The most plausible explanation is that the blobs Fassbinder saw in 2003 that he said might be the tomb turned out to be nothing. Magnetometry and ground penetrating radar can be very difficult to interpret. You see it a lot on time team. It can tell you where to dig sometimes but just as often tells you to dig in the wrong place. Could've been a tomb they saw in the river bed or could've been a patch with a different type of sediment.
Archaeology is going on in the middle east all the time but the discoveries just aren't very sexy.
This is what wikipedia says:
Media interest was excited in 2003 by a report that the German Archaeological Institute team had discovered something that might be the tomb of the legendary king Gilgamesh. The Sumerian poem The Death of Gilgamesh describes how the River Euphrates parted after Gilgamesh died and he was buried underneath it, before the river was restored to its course. The Euphrates has changed its course since the time when Gilgamesh is supposed to have lived, and the route it followed then is now dry. In an interview, Fassbinder was careful to state that they had no solid proof and that the structure had not been excavated and they would not know unless it was, but said that magnetometric scans had revealed buried structures in the former bed of the Euphrates that matched the description in the poem. He commented that other scans of that part of the site so far were a surprisingly good match for Sumerian descriptions of Uruk as it was in Gilgamesh's day, making the theory that the poem was also right about the tomb more plausible.

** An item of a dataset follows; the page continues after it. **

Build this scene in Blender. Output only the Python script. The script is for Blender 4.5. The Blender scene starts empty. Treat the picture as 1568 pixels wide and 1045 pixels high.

The invasion of Iraq happened shortly after the announcement. The site at Uruk escaped looting during the war, and further investigations have been done there since then, but there has been no further public comment on the possible tomb. When asked about it by an independent researcher, Fassbinder was reticent, saying only that the media coverage had been exaggerated and that he had only said that it might be the tomb of Gilgamesh.